Sort Out the Rubbish
It’s not too difficult to surmise why so much plastic ends up in the ocean. The Plastic Disclosure Project, a project run by Hong Kong-based advocacy group Ocean Recovery Alliance, estimates that 33 percent of plastic manufactured worldwide is used once, then discarded. To compound matters, 85 percent of the world’s plastic is not recycled.
Despite the magnitude of the numbers, Peter Ryan, a zoologist at the University of Cape Town, South Africa, who is writing a book tracing the evolution of marine debris research, says the problem can be solved.
“Marine debris, unlike global warming, should be an easy thing to deal with,” he says. “We have to sort out what to do with our rubbish.”
Ryan began tracking debris 30 years ago, after a colleague suggested he should study seabirds that were eating floating plastic pellets, then commonly used in manufacturing and found in harbors and other waterways. Improvements to shipping reduced pellet spillage.
“If you go to the beach today, you struggle to find one,” he says. “We can show that in every study that looks at the North Atlantic that the amount of pellets [ingested by] seabirds has decreased over the last two decades.”
But gains on that front have given way to losses in others, as microplastics have become more prevalent.
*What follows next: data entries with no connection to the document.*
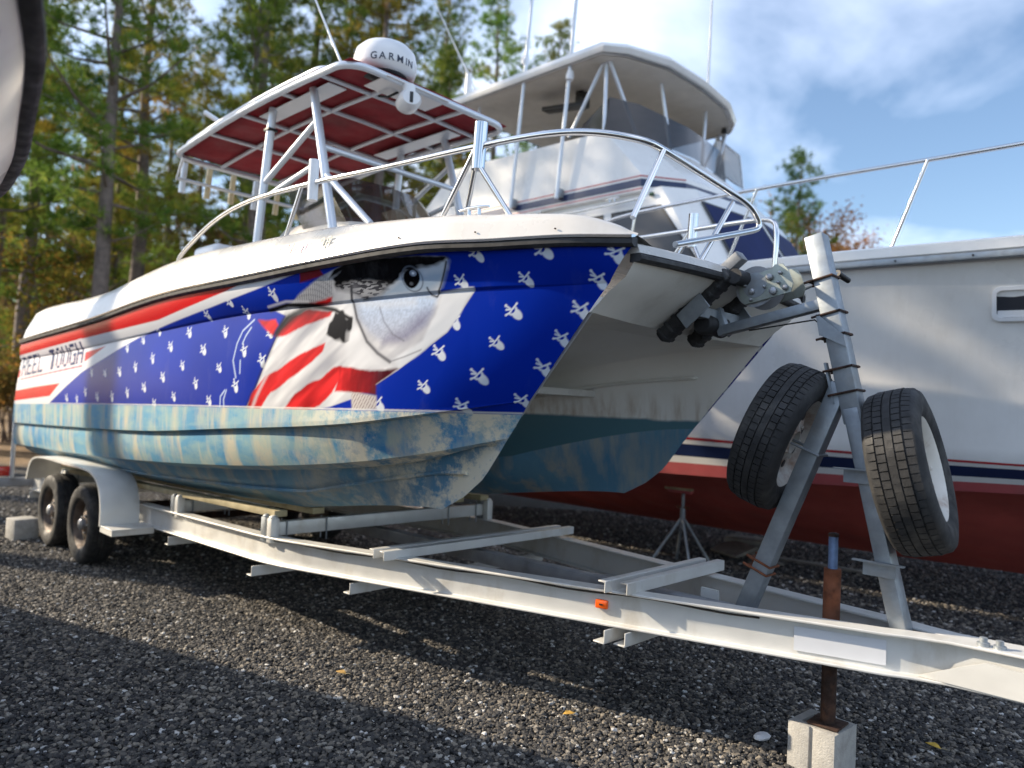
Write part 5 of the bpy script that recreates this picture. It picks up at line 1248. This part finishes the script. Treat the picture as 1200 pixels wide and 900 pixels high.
# bow rail
for sg in (-1, 1):
    P = []
    for s_ in (4.3, 4.25, 3.6, 2.6, 1.6, .6, -.4, -1.4, -2.4, -3.2, -3.9):
        h_ = {4.3: .05, 4.25: .40}.get(s_, .60 + .02*(3.6 - s_)/3); t_, z_ = [float(x[0]) for x in crv(HW, np.array([s_]))]; P.append(V(s_, TC + sg*max(t_ - .08, .02), z_ + h_))
    rl = MB().tube(smooth_path(P, 2), .0155, 10).build('bow_rail', 'chrome', SF, 60)
    for s_, lean in ((3.35, .1), (2.35, .25), (1.10, .22), (.02, .25), (-1.1, .25), (-2.2, .25)):
        t_, z_ = [float(x[0]) for x in crv(HW, np.array([s_]))]; t2, z2 = [float(x[0]) for x in crv(HW, np.array([s_ - lean]))]
        MB().tube([V(s_, TC + sg*(t_ - .08), z_ + .01), V(s_ - lean, TC + sg*(t2 - .08), z2 + .60 + .02*(3.6 - s_)/3)], .0125, 10).build('rail_stanchion', 'chrome', SF, 60)
MB().tube([V(4.9, 2.93, 3.55), V(3.6, 2.93, 3.58)], .012, 8).build('grab_rail', 'chrome', SF, 60)
for s_, t_ in ((5.0, 2.9), (3.95, 2.92)): cleat(V(s_, t_ + .02, 3.60), (1, 0, 0), SF)
MB().lathe([(.0, -.03), (.02, -.026), (.02, .015), (.0, .02)], V(3.50, 2.99, 3.62), (1, 0, 0), 12).build('running_light', mat('green_lens', (.01, .05, .025), .3), SF, 50)
# transom
P = [V(p[0], TC - p[1], p[2]) for p in [r[-1] for r in rows5]] + [V(p[0], TC + p[1], p[2]) for p in [r[-1] for r in rows5][::-1]]
MB().add(P, [tuple(range(len(P)))]).build('transom', 'gel_boat2', SF)

# boat stands -----------------------------------------------------------------
def boat_stand(s_, t_, ztop, tilt, label):
    E = yard('boat_stand', s_, t_, 0); tag(E, label, 'boat stand', 'steel stands propping up the cruiser')
    top = V(s_, t_, ztop - .28)
    for dx_, dy_ in ((-.22, -.20), (.22, -.20), (-.18, .22), (.20, .22)):
        MB().tube([top + Vector((0, 0, -.02)), V(s_ - dx_, t_ + dy_, .012)], .014, 8).build('leg', 'galv', E, 60)
    MB().tube([V(s_, t_, ztop - .42), V(s_, t_, ztop - .22)], .026, 12).build('collar', 'galv', E, 60)
    MB().tube([V(s_, t_, ztop - .40), V(s_, t_, ztop - .03)], .016, 10).build('screw', 'galv', E, 60)
    mb = MB(); mb.box(V(s_, t_, ztop - .215), (.13, .022, .02)); mb.build('screw_handle', 'rust', E)
    R_ = Matrix.Rotation(rad(tilt), 3, 'X')
    MB().box(V(s_, t_ + .01, ztop - .02), (.26, .20, .035), R_).build('pad', 'red_boot', E, bevel=.006)
    MB().box(V(s_, t_ + .01, ztop + .012), (.30, .24, .02), R_).build('plywood_pad', 'timber', E, bevel=.003)
    return E
boat_stand(3.12, 3.16, .77, 24, 'galvanised screw stand with red pad under the cruiser beside the bow')
boat_stand(-1.6, 3.45, .86, 26, 'galvanised screw stand under the cruiser bow at the right')
boat_stand(6.5, 3.0, .74, 24, 'galvanised screw stand under the cruiser stern behind the catamaran')
# keel blocks and scrap timber under the cruiser
for (s_, t_, l, w, h, rz_, zc, lab) in ((2.95, 4.28, .5, .3, .18, 12, .09, 'grey timber keel block under the cruiser behind the leg'), (2.62, 3.92, .32, .12, .03, 40, .016, 'loose offcut plank lying on gravel beside the stand brace'),
                                   (2.98, 3.95, .42, .28, .03, -25, .10, 'broken plywood sheet leaning on the keel block'), (2.3, 4.32, .9, .10, .03, 5, .016, 'long weathered board lying flat under the cruiser keel')):
    E = yard('timber_offcut', s_, t_, 0); tag(E, lab, 'timber')
    Rm = Matrix.Rotation(rad(rz_), 3, 'Z') @ Matrix.Rotation(rad(18 if zc == .10 else 0), 3, 'X')
    MB().box(V(s_, t_, zc), (l, w, h), Rm).build('plank', mat('grey_timber', (.16, .145, .125), .85, 0, .3, 12, bmp=.3), E, bevel=.004)

# ------------------------------------------------------------------ neighbouring boat whose bow reaches in at the left
PSI = rad(16)                                                     # heading turned from ours and unseen stern lengthened to shade the gravel
NB = empty('neighbour_boat', to_world(.4, -3.25), RZ + PSI)
tag(NB, 'white boat bow with black rub rail cut off at the upper left corner', 'boat')
NS = [(-.08, .04, 2.30), (.08, .28, 2.28), (.30, .45, 2.25), (.554, .606, 2.22), (.775, .743, 2.21), (1.183, .953, 2.20), (1.658, 1.183, 2.19), (2.268, 1.40, 2.18), (3.2, 1.52, 2.16), (5.0, 1.55, 2.14), (9.2, 1.48, 2.10)]
NCH = [(1.2, .02, 1.15), (1.6, .35, 1.10), (2.2, .70, 1.05), (3.2, 1.06, .98), (9.2, 1.3, .92)]
NKL = [(1.5, 0, .95), (2.2, 0, .70), (3.2, 0, .58), (9.2, 0, .55)]
g5 = np.linspace(0, 1, 90)**1.3; a_, c_, k_ = crow(NS, g5), crow(NCH, g5), crow(NKL, g5); rws = []
for j in range(13):
    f = j/12; r = a_*(1-f) + c_*f; r[:, 1] -= .08*4*f*(1-f); r[:, 1] = np.maximum(r[:, 1], .01); rws.append(r)
for f in (.5, 1.): rws.append(c_*(1-f) + k_*f)
A = np.array(rws)
for sg in (-1, 1):
    P = np.stack([-A[..., 0], sg*A[..., 1], A[..., 2]], -1).reshape(-1, 3)
    npmesh('hull_side', P, gridfaces(A.shape[0], A.shape[1], sg > 0), 'gel_boat2', NB, True)
    rings = [[V(p[0], sg*(p[1] + x), p[2] + z_) for x, z_ in ((-.03, -.020), (.012, -.020), (.026, -.010), (.028, .008), (.020, .020), (-.03, .024))] for p in a_]
    MB().loft(rings).build('rub_rail', 'rubber', NB, 40)
    rings = [[V(p[0], sg*max(0, p[1] + x), p[2] + z_) for x, z_ in ((.004, .024), (-.02, .09), (-.12, .11), (-.25, .10))] for p in a_]
    MB().loft(rings, cap=False, closed=False).build('gunwale', 'gel', NB, 40)
P = [V(p[0], -p[1]*.96, p[2] + .05) for p in a_] + [V(p[0], p[1]*.96, p[2] + .05) for p in a_[::-1]]
MB().add(P, [tuple(range(len(P)))]).build('deck', 'gel', NB)
P = [V(p[0], -p[1], p[2]) for p in A[:, -1]] + [V(p[0], p[1], p[2]) for p in A[::-1, -1]]
MB().add(P, [tuple(range(len(P)))]).build('transom', 'gel_boat2', NB)
for s_ in (2.6, 7.6):
    for sg in (-1, 1):
        MB().tube([V(s_, sg*.75, .02), V(s_, sg*.70, .98)], .025, 10).build('stand_post', 'galv', NB, 60); MB().box(V(s_, sg*.75, .01), (.35, .35, .02)).build('stand_base', 'galv', NB)
# ------------------------------------------------------------------ trees
def rnd_dirs(rs, n):
    v = rs.normal(size=(n, 3)); return v / np.linalg.norm(v, axis=1)[:, None]
def blades(rs, C, D, per, L, W, spread, var):
    """thin triangular blades: clusters at C (n,3) with axis D (n,3)"""
    n = len(C); d = np.repeat(D, per, 0) * (1 - spread) + rnd_dirs(rs, n*per) * spread * 1.3; d /= np.linalg.norm(d, axis=1)[:, None] + 1e-9
    l = L * rs.uniform(.6, 1.15, (n*per, 1)); base = np.repeat(C, per, 0) + rnd_dirs(rs, n*per) * .03
    side = np.cross(d, rnd_dirs(rs, n*per)); side /= np.linalg.norm(side, axis=1)[:, None] + 1e-9
    P = np.stack([base - side*W/2, base + side*W/2, base + d*l], 1).reshape(-1, 3)
    return P, np.arange(len(P)).reshape(-1, 3), np.repeat(np.clip(np.repeat(var, per) + rs.normal(0, .06, n*per), 0, 1), 3)
def leaves(rs, C, size, var):
    n = len(C); a = rnd_dirs(rs, n); b_ = np.cross(a, rnd_dirs(rs, n)); b_ /= np.linalg.norm(b_, axis=1)[:, None] + 1e-9
    s_ = size * rs.uniform(.6, 1.3, (n, 1))
    P = np.stack([C - a*s_*.5, C + b_*s_*.32, C + a*s_*.5, C - b_*s_*.32], 1).reshape(-1, 3)
    return P, np.arange(len(P)).reshape(-1, 4), np.repeat(var, 4)
def foliage_obj(name, P, F, var, m, parent):
    o = npmesh(name, P, F, m, parent); at = o.data.attributes.new('var', 'FLOAT', 'POINT'); at.data.foreach_set('value', var.astype(np.float32)); return o
def pine(seed, H, base, spread, tufts=3, m='needles', per=22):
    rs = np.random.RandomState(seed); rt = empty('pine_tree')
    tr = MB(); lean = rs.normal(0, .012, 2) * H
    def tp(z_): k = z_/H; return Vector((lean[0]*k*k + .06*math.sin(z_*.7 + seed), lean[1]*k*k + .05*math.cos(z_*.9 + seed), z_))
    n = 14; r0 = .0125*H + .02
    tr.tube([tp(H*i/n) for i in range(n+1)], [max(r0*(1 - .93*(i/n)**1.1), .015) * (1.25 if i == 0 else 1) for i in range(n+1)], 9)
    C = []; D = []; Vr = []
    nb = int((H - base) * 5.2); 
    for i in range(nb + 12):
        dead = i >= nb
        z_ = base + (H - base) * ((i + rs.rand()) / nb)**.92 if not dead else rs.uniform(base*.35, base)
        k = (z_ - base) / (H - base); L = spread * (1 - .82*max(k, 0)**1.4) * rs.uniform(.55, 1.1) * (min(1, .55 + 2.5*max(k, 0)) if not dead else .35)
        az = i*2.4 + rs.normal(0, .4); el = rs.uniform(-.15, .35) + .5*max(k, 0)
        d = Vector((math.cos(az)*math.cos(el), math.sin(az)*math.cos(el), math.sin(el))); p0 = tp(min(z_, H*.985))
        pts = [p0, p0 + d*L*.45 + Vector((0, 0, -.03*L)), p0 + d*L + Vector((0, 0, .10*L))]
        tr.tube(pts, [max(.012, .022*L), max(.008, .012*L), .005], 5)
        if dead: continue
        v0 = np.clip(rs.normal(.42, .2), 0, 1)
        ns = int(3 + L*4.2)
        for j in range(ns):
            f = .25 + .75*(j + rs.rand())/ns; q = np.array(pts[0].lerp(pts[1], f/.45) if f < .45 else pts[1].lerp(pts[2], (f-.45)/.55))
            for _ in range(tufts):
                off = rs.normal(0, .13 + .10*L*.35, 3); off[2] = abs(off[2])*.6; C.append(q + off); D.append(np.array(d)*.6 + off*1.5 + np.array((0, 0, .5))); Vr.append(np.clip(v0 + rs.normal(0, .12), 0, 1))
    tr.build('trunk', 'bark', rt, 60)
    C = np.array(C); D = np.array(D); D /= np.linalg.norm(D, axis=1)[:, None]
    P, F, var = blades(rs, C, D, per, .24, .017, .62, np.array(Vr)); foliage_obj('crown', P, F, var, m, rt)
    return rt
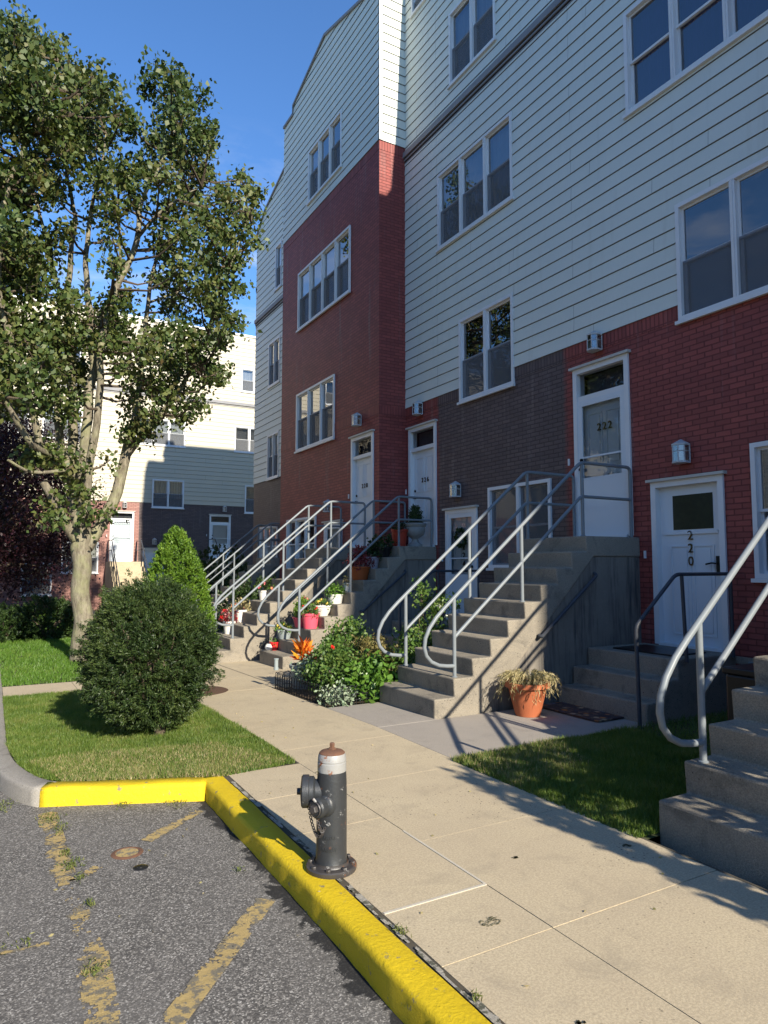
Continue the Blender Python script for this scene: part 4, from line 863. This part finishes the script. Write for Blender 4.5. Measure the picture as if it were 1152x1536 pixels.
for ci, (px, py, rp) in enumerate(CL):
    big = rp > 16
    for rep in range(3 if big else 1):
        dy = RNG.uniform(-1.9, 1.9) if big else RNG.uniform(-.4, .2)-.3*(py > 640); j = rp*.32 if big else 0
        c = at(px+RNG.uniform(-j, j), py+RNG.uniform(-j, j), TY+dy)
        rm = rp*(TY+dy)/1022*(.62 if big else .9)
        n = int(335*(rm/.4)**2 if big else 26+1.6*rp*rp/2)
        n = max(12, min(n, 1150))
        k = 4 if big else 1
        subc = np.array(c)+RNG.normal(size=(max(3, n//24), 3))*rm*.50*np.array([1, 1, .85])
        pick = subc[RNG.integers(0, len(subc), n)]; P_ = pick+RNG.normal(size=(n, 3))*.125
        d = RNG.normal(size=(n, 3)); d[:, 2] -= .5; TLV.append(leaves(P_, unit(d), .112, .68, .3))
        # twig from nearest limb point to clump and on to its sub-clumps
        dd2 = ((SKP-np.array(c))**2).sum(1)+np.where(SKP[:, 2] > c.z, 2.0, 0); q = Vector(SKP[int(dd2.argmin())])
        mid = q.lerp(c, .5)+Vector((0, 0, -.12*(q-c).length)); BRn.tube([q, q.lerp(mid, .6), mid, mid.lerp(c, .55), c], [.03, .026, .021, .016, .009], 5, False)
        for sc_ in subc[:14]: BRn.tube([c.lerp(mid, .25), Vector(sc_).lerp(c, .4)+Vector((0, 0, .02)), Vector(sc_)], [.010, .007, .004], 4, False)
BRn.build('twigs', 'darkbark', tr); npmesh('crown', np.concatenate(TLV), 4, LEAF['tree'], tr)

def shell_shrub(name, c, rad, n, m, size, sprig=.10, lump=.22, aspect=.35, zmin=.02, fill=.72, parent=None, up=.35, power=2.0, lumpf=2.4, org=None, taper=None, per=26):
    """foliage shell of short sprigs standing out of an irregular volume"""
    c = np.array(c); ns = n//per; d = rdir(ns)
    r = np.array([1+lump*noise.noise(Vector(v)*lumpf+Vector(c))+.5*lump*noise.noise(Vector(v)*lumpf*2.7) for v in d])
    r = r*RNG.uniform(fill, 1.02, ns)**.7
    k = (np.abs(d)**power).sum(1)**(-1/power); P_ = d*(k*r)[:, None]
    if taper is not None: P_[:, :2] *= taper(P_[:, 2])[:, None]
    P_ = c+P_*np.array(rad); ok = P_[:, 2] > zmin; P_ = P_[ok]; d = d[ok]; ns = len(P_)
    sd = unit(d+RNG.normal(size=d.shape)*.35+np.array([0, 0, up])); idx = np.repeat(np.arange(ns), per)
    t = RNG.uniform(-.35, 1, len(idx))[:, None]; Q = P_[idx]+sd[idx]*t*sprig+RNG.normal(size=(len(idx), 3))*sprig*.22
    dv = unit(sd[idx]*1.0+RNG.normal(size=(len(idx), 3))*.6)
    return npmesh(name, leaves(Q, dv, size, aspect), 4, LEAF[m], parent, org or tuple(c))
# clipped yew in the near lawn
yw = thing('yew_bush', 'large rounded dark green clipped bush on the near lawn', 'bush', (1.42, 7.1, 0))
shell_shrub('foliage', (1.37, 7.16, .74), (.60, .60, .70), 120000, 'yew',   .029, .055, .22, .26, .10, .66, yw, up=.2, power=3.0, lumpf=4.0, per=40, taper=lambda z: np.where(z < -.35, 1+(z+.35)*.60, np.where(z > .25, 1-(z-.25)*.34, 1.0)))
shell_shrub('inner_foliage', (1.37, 7.16, .72), (.50, .50, .56), 40000, 'yew', .034, .08, .2, .3, .12, .5, yw, power=3, per=40)
s = MB(); s.tube([(1.48, 7.0, -.06), (1.46, 7.02, .15), (1.42, 7.1, .4), (1.38, 7.2, .8)], [.055, .045, .04, .03], 8); s.build('trunk', 'darkbark', yw)
s = MB()
for i in range(46):
    a = random.uniform(0, 2*PI); e = Vector((1.37+.52*math.cos(a)*random.uniform(.5, 1), 7.16+.52*math.sin(a)*random.uniform(.5, 1), random.uniform(.22, 1.2))); b = Vector((1.45, 7.05, random.uniform(.12, .35)))
    mpt = b.lerp(e, .5)+Vector((random.uniform(-.06, .06), random.uniform(-.06, .06), -.05)); s.tube([b, mpt, e], [.016, .011, .005], 5, False)
s.build('branches', 'darkbark', yw)
# cone arborvitae and its mulch ring
av = thing('arborvitae', 'bright green clipped cone-shaped evergreen standing behind the rounded bush', 'evergreen', (2.14, 9.5, -.08))
shell_shrub('foliage', (2.16, 9.5, .98), (.52, .52, 1.14), 60000, 'arb', .034, .055, .10, .45, .0, .82, av, up=.7, power=2.1, lumpf=3, per=30, taper=lambda z: np.clip(.92-.30*z-.18*z*np.abs(z), .1, 1.05))
MB().tube([(2.14, 9.5, -.1), (2.14, 9.5, 1.4)], [.06, .03], 8).build('trunk', 'darkbark', av)
s = MB(); s.lathe([(.001, .03), (.2, .028), (.38, .018), (.46, .0), (.47, -.02)], (2.45, 9.55, G(9.5)+.002), 36); s.build('mulch_ring', 'mulch', kind='stuff')
def hedge(name, c, rad, n, m, label, size=.05, cat='shrub', group='clipped shrubs along the court', power=2.6, lump=.25, sprig=.09, fill=.45):
    t = thing(name, label, cat, (c[0], c[1], G(c[1])), group); shell_shrub('foliage', c, rad, n, m, size, sprig, lump, .5, G(c[1])-.02, fill, t, power=power)
    s = MB()
    for i in range(8):
        a = i*PI/4; s.tube([(c[0], c[1], G(c[1])-.05), (c[0]+rad[0]*.3*math.cos(a), c[1]+rad[1]*.3*math.sin(a), c[2]*.6), (c[0]+rad[0]*.7*math.cos(a), c[1]+rad[1]*.7*math.sin(a), c[2]+rad[2]*.3)], [.03, .02, .008], 5, False)
    s.build('stems', 'darkbark', t); return t
hedge('hedge_bush', (1.25, 19.4, .22), (.72, .7, .60), 16000, 'hedge', 'low clipped hedge bush just left of the big tree trunk', .06)
hedge('hedge_bush', (.25, 19.2, .12), (.55, .6, .52), 12000, 'hedge', 'smaller low hedge bush at the left edge of the photo', .06)
hedge('hedge_bush', (8.2, 28.5, .9), (1.5, .8, 1.6), 16000, 'hedge', 'dark tall shrub in shade below the far right-hand door', .09)
hedge('hedge_bush', (5.6, 16.0, .35), (.9, 1.3, .95), 16000, 'hedge', 'dark shrub growing in the bed between the brick bay and the walk', .07)
hedge('hedge_bush', (6.5, 24.5, .5), (1.2, 1.6, 1.3), 12000, 'hedge', 'shaded shrub beyond the end of the long apartment row', .09)
# purple-leaved tree
pt = thing('plum_tree', 'dark purple-leaved tree shading the wall at the left edge', 'tree', (-.4, 26.5, -.2))
MB().tube([(-.4, 26.5, -.4), (-.4, 26.5, 1.2), (-.2, 26.4, 2.4), (.2, 26.4, 4.6), (.2, 26.4, 6.6)], [.2, .16, .13, .08, .02], 9).build('trunk', 'darkbark', pt)
s = MB(); pl = []
for i in range(120):
    v = Vector(rdir(1)[0]); r = random.uniform(.35, 1)**.6; e = Vector((.0+v.x*3.0*r, 26.3+v.y*2.3*r, 4.0+v.z*3.5*r*(1 if v.z > 0 else .92)))
    if e.x > 2.4 and e.z < 2.2: continue
    b = Vector((-.1, 26.4, min(5.5, max(1.5, e.z*.6)))); s.tube([b, b.lerp(e, .5)+Vector((0, 0, .15)), e], [.05, .03, .008], 5, False)
    n_ = 430; pl.append(leaves(np.array(e)+RNG.normal(size=(n_, 3))*.42, unit(RNG.normal(size=(n_, 3))-np.array([0, 0, .3])), .10, .6))
s.build('branches', 'darkbark', pt); npmesh('crown', np.concatenate(pl), 4, LEAF['plum'], pt)

# garden bed with shrubs, beside the stairs to 222
gs('garden_bed', [(3.52, 7.5), (7.3, 7.5), (7.3, 9.15), (3.52, 9.15)], .006, 'soil')
def bushy(name, label, cat, c, rad, n, m, size, flowers=None, group='plants of the garden bed', stems=10, power=2.0, asp=.6):
    t = thing(name, label, cat, (c[0], c[1], G(c[1])), group)
    ns = max(6, n//26); d = rdir(ns); r = RNG.uniform(.25, 1, ns)**.5; P_ = np.array(c)+d*r[:, None]*np.array(rad); P_[:, 2] = np.maximum(P_[:, 2], G(c[1])+.04)
    idx = np.repeat(np.arange(ns), 26); Q = P_[idx]+RNG.normal(size=(len(idx), 3))*size*1.1
    npmesh('foliage', leaves(Q, unit(RNG.normal(size=Q.shape)+np.array([0, 0, .2])), size, asp), 4, LEAF[m], t)
    s = MB()
    for i in range(stems):
        e = Vector(P_[random.randrange(ns)]); b = Vector((c[0]+random.uniform(-.08, .08), c[1]+random.uniform(-.08, .08), c[2]-rad[2] if c[2]-rad[2] > G(c[1]) else G(c[1])-.02)); s.tube([b, b.lerp(e, .5)+Vector((0, 0, .08*rad[2])), e], [.008, .006, .003], 4, False)
    s.build('stems', 'darkbark', t)
    if flowers:
        fm, k, fs = flowers; ids = RNG.integers(0, ns, k); o_ = d[ids]; o_[:, 2] = np.abs(o_[:, 2]); o_[:, 0] = -np.abs(o_[:, 0]); fp = np.array(c)+unit(o_)*np.array(rad)*.98
        idx = np.repeat(np.arange(k), 16); Q = fp[idx]+RNG.normal(size=(len(idx), 3))*fs*.35; npmesh('flowers', leaves(Q, rdir(len(Q)), fs, .8), 4, LEAF[fm], t)
    return t
bushy('rose_bush', 'leafy rose bush with red blooms at the front of the garden bed', 'shrub', (3.92, 8.15, .30), (.34, .46, .34), 5200, 'rose', .048, ('redflower', 2, .03))
bushy('flowering_shrub', 'brown-green seedy shrub in the middle of the garden bed', 'shrub', (4.35, 7.95, .36), (.34, .36, .38), 4600, 'olive', .040)
bushy('flowering_shrub', 'tall green shrub rising toward the pink bucket on the steps', 'shrub', (4.40, 8.75, .48), (.28, .34, .42), 3600, 'rose', .05, ('pinkflower', 2, .04))
bushy('leafy_plant', 'broad-leaved plant beside the lowest steps to door 222', 'plant', (4.15, 7.62, .20), (.26, .10, .22), 1400, 'broad', .08)
bushy('flowering_shrub', 'green shrub growing against the left side of the stairs to 222', 'shrub', (4.85, 7.75, .42), (.34, .20, .40), 2800, 'rose', .05)
bushy('climbing_plant', 'tall thin leafy stems behind the railing of the stairs to 222', 'plant', (5.40, 7.85, .70), (.34, .24, .60), 1800, 'rose', .055, ('whiteflower', 4, .035))
bushy('climbing_plant', 'single spire of leaves standing highest in the garden bed', 'plant', (5.15, 8.0, 1.1), (.05, .05, .48), 320, 'rose', .055)
bushy('silver_plant', 'low silvery plant spilling onto the pad by the lowest step', 'plant', (3.72, 7.62, .05), (.20, .12, .06), 900, 'silver', .05)
bushy('silver_plant', 'white-leaved plant between the croton and the rose bush', 'plant', (3.78, 8.78, .26), (.13, .13, .16), 500, 'silver', .05)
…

Emily Penn skippers the 72-foot, steel-hulled Sea Dragon, which carries scientists, including Eriksen and Jambeck, on sea trash sampling surveys. She expertly handles the nets trawled behind the vessel and knows what to expect. Nevertheless, she is still surprised and dismayed by the volume of trash.
“The thing that shocks me every time is the fact that the ocean looks like it is clear blue water,” she says. “And then … we pull out that sock at the end of the net and find it’s full of thousands of fragments of plastic.”